坂本先生の新作です。簡単な矩形のプラン、この写真からはシンプルな印象を受けるかも知れません。
とんでも有りません。何年か前の八王子での展覧会では、巨大な模型が既に出来ていました。あれからもずっといじり回して来た家なのではないでしょうか。
住む人や使う人に複雑で使い難いなんて事は無いでしょう。むしろシンプルで使いやすい、何より快適そうな家です。けれど、断面図を考える事が何より好きと公言する先生が、何年も掛けた家です。入り口上のカンチレバーについて、どうやって出来ているのかを考えだした途端に話が違って来ます。コンクリートと木造の混構造で有る事、断面図等の説明が無ければ、構造的な成り立ちをすぐに理解出来る人は少ないと思います。逆にここまで煮詰める過程が簡単ではないと想像出来る人は少なくない筈です。
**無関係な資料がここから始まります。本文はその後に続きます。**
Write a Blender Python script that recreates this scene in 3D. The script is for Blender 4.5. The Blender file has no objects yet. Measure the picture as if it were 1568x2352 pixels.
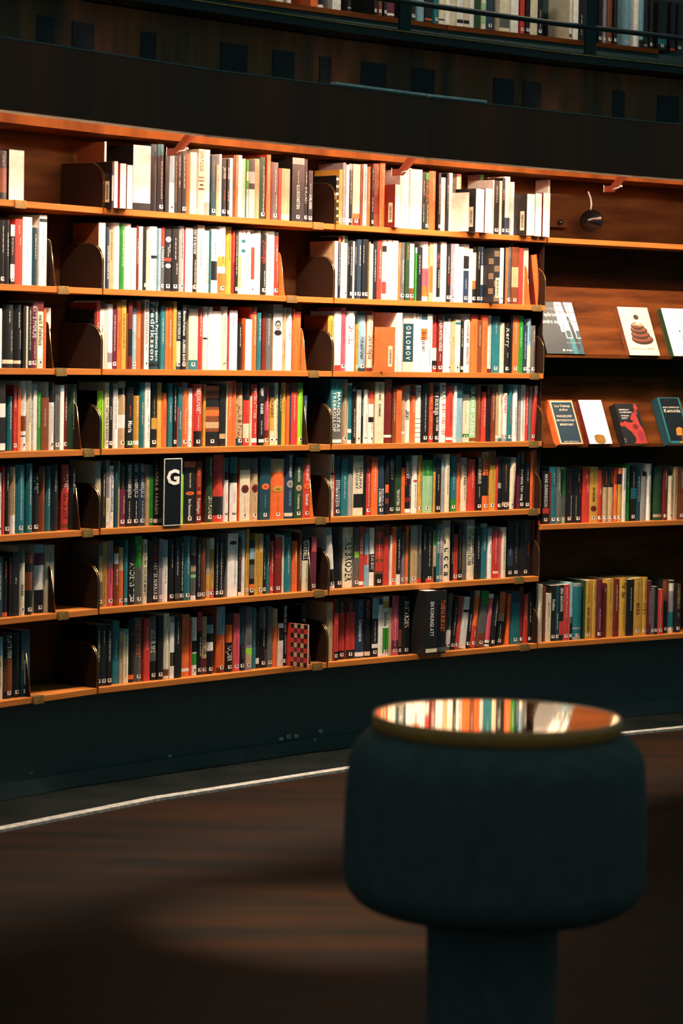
import bpy, bmesh, math, random
from mathutils import Matrix, Vector
sc = bpy.context.scene
COL = sc.collection

# ------------------------------------------------------------------ camera
H = 1.48                                   # camera height above the floor
F_PX, PITCH, ROLL = 6083.8, 0.0609620, 0.0183493
cam = bpy.data.cameras.new('camera'); cam_ob = bpy.data.objects.new('camera', cam); COL.objects.link(cam_ob)
cam.sensor_fit = 'VERTICAL'; cam.sensor_height = 36.0; cam.lens = F_PX/2352*36.0
_F = Vector((0, math.cos(PITCH), -math.sin(PITCH))); _R = Vector((1, 0, 0)); _U = Vector((0, math.sin(PITCH), math.cos(PITCH)))
_c, _s = math.cos(ROLL), math.sin(ROLL)
_X = _R*_c + _U*_s; _Y = _U*_c - _R*_s; _Z = -_F
cam_ob.matrix_world = Matrix(((_X.x, _Y.x, _Z.x, 0), (_X.y, _Y.y, _Z.y, 0), (_X.z, _Y.z, _Z.z, H), (0, 0, 0, 1)))
cam.dof.use_dof = True; cam.dof.focus_distance = 9.6; cam.dof.aperture_fstop = 4.0
cam.clip_end = 100
sc.camera = cam_ob

# ------------------------------------------------------------------ world and view
world = bpy.data.worlds.new('world'); sc.world = world; world.use_nodes = True
bg = world.node_tree.nodes['Background']
bg.inputs['Color'].default_value = (0.42, 0.90, 0.92, 1); bg.inputs['Strength'].default_value = 0.17
sc.view_settings.view_transform = 'Standard'; sc.view_settings.look = 'None'
sc.view_settings.gamma = 1.0; sc.view_settings.use_curve_mapping = False
sc.view_settings.exposure = 0.0

# ------------------------------------------------------------------ the polygonal wall: one frame per bay
PTS = [(-1.45570315, 7.84096795), (-0.79973812, 8.75955693), (-0.04128247, 9.59552397), (0.78167829, 10.36291874), (1.67930067, 11.0472943)]
Z0 = 0.4538289 + H                         # top of the first shelf
ROWH = 0.265
BW = []; FR = []
for a, b in zip(PTS[:-1], PTS[1:]):
    dx, dy = b[0]-a[0], b[1]-a[1]; L = math.hypot(dx, dy); BW.append(L); FR.append((a, (dx/L, dy/L), math.atan2(dy, dx)))

def wp(b, s, d, z):
    """bay b, s along the wall, d in front of the shelf edge, z height"""
    (ax, ay), (tx, ty), _ = FR[b]
    return Vector((ax + tx*s + ty*d, ay + ty*s - tx*d, z))

def corner(i, d):
    """plan point at wall corner i shifted d towards the room"""
    if i == 0: return wp(0, -d*0.045, d, 0)
    if i == 4: return wp(3, BW[3] + d*0.045, d, 0)
    a = FR[i-1]; b = FR[i]
    n1 = Vector((a[1][1], -a[1][0])); n2 = Vector((b[1][1], -b[1][0])); m = (n1+n2).normalized(); k = d/m.dot(n1)
    return Vector((PTS[i][0]+m.x*k, PTS[i][1]+m.y*k, 0))

# ------------------------------------------------------------------ lamps behind the pelmet, one strip and one added fill per bay
LAMP_W = 64.0
def strip_lamp(b, d, z, watts, tilt, length, name, colr):
    l = bpy.data.lights.new(name, 'AREA'); l.shape = 'RECTANGLE'; l.size = length; l.size_y = 0.025
    l.energy = watts; l.color = colr
    o = bpy.data.objects.new(name, l); COL.objects.link(o)
    o.location = wp(b, BW[b]/2, d, z); o.rotation_euler = (math.radians(tilt), 0, FR[b][2])
    return o
WARM = (1.0, 0.80, 0.60)
for b, k in ((0, .5), (1, .95), (2, 1.0), (3, .52)):
    strip_lamp(b, 0.385, H+0.80, LAMP_W*k, -31, BW[b]*0.94, 'pelmet_lamp', WARM)
    strip_lamp(b, 0.380, H+0.806, 7.0*k, 72, BW[b]*0.94, 'added_header_fill', WARM)  # added fill strip, brightens the header board and the top row
for b, k in ((1, 1), (2, 2.2), (3, 1.6)):
    strip_lamp(b, -0.10, H+2.10, 4.0*k, 4, 0.5, 'gallery_lamp', WARM)
def floor_spot(loc, aim, watts, size, blend):
    l = bpy.data.lights.new('added_floor_spot', 'SPOT'); l.energy = watts; l.color = (1.0, .74, .48); l.spot_size = math.radians(size); l.spot_blend = blend; l.shadow_soft_size = .04
    o = bpy.data.objects.new('added_floor_spot', l); COL.objects.link(o); o.location = loc
    o.rotation_euler = (Vector(aim)-Vector(loc)).to_track_quat('-Z', 'Y').to_euler(); return o
floor_spot((-1.0, 8.0, 4.3), (.0, 6.80, 0), 2600, 15, 1.0)  # added spot out of view, makes a pool of light on the floor

# ------------------------------------------------------------------ materials
def mat(name, base, rough=0.5, metal=0.0, noise=None, spec=0.5, bump=0.0, coat=0.0):
    m = bpy.data.materials.new(name); m.use_nodes = True; nt = m.node_tree; p = nt.nodes['Principled BSDF']
    p.inputs['Base Color'].default_value = (*base, 1); p.inputs['Roughness'].default_value = rough
    p.inputs['Metallic'].default_value = metal; p.inputs['Specular IOR Level'].default_value = spec
    p.inputs['Coat Weight'].default_value = coat
    tc = nt.nodes.new('ShaderNodeTexCoord'); mp = nt.nodes.new('ShaderNodeMapping'); nz = nt.nodes.new('ShaderNodeTexNoise')
    nt.links.new(tc.outputs['Object'], mp.inputs['Vector']); nt.links.new(mp.outputs[0], nz.inputs['Vector'])
    if noise is None: noise = ((30, 30, 30), 3, tuple(c*0.85 for c in base), tuple(min(1, c*1.12) for c in base))
    scale, detail, c1, c2 = noise
    mp.inputs['Scale'].default_value = scale; nz.inputs['Scale'].default_value = 1.0; nz.inputs['Detail'].default_value = detail
    r = nt.nodes.new('ShaderNodeValToRGB'); r.color_ramp.elements[0].position = 0.3; r.color_ramp.elements[1].position = 0.7
    r.color_ramp.elements[0].color = (*c1, 1); r.color_ramp.elements[1].color = (*c2, 1)
    nt.links.new(nz.outputs['Fac'], r.inputs['Fac']); nt.links.new(r.outputs['Color'], p.inputs['Base Color'])
    if bump:
        bp = nt.nodes.new('ShaderNodeBump'); bp.inputs['Strength'].default_value = bump; bp.inputs['Distance'].default_value = 0.002
        nt.links.new(nz.outputs['Fac'], bp.inputs['Height']); nt.links.new(bp.outputs[0], p.inputs['Normal'])
    return m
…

四方を壁で囲まれてドアを介して繋がって行く普通の部屋がこの家には有りません。(言い切っちゃうと嘘かな)床の高さをずらして行く事で部屋の下に部屋を滑り込ませています。限られた平面の中に何層かの部屋を重ねて尚、全てがズルズルと繋がる一室空間を実現しています.普通の2階建て3階建てであれば階段で繋ぐしかない何層かの空間を一続きのモノにするのはhouseSAと同じ仕組みです。こうした不可思議を実現する為の工夫があちこちに詰まっています。
大変に感心もしましたが、正直に言えばここまでやる必要があるのだろうかとさえ思いました。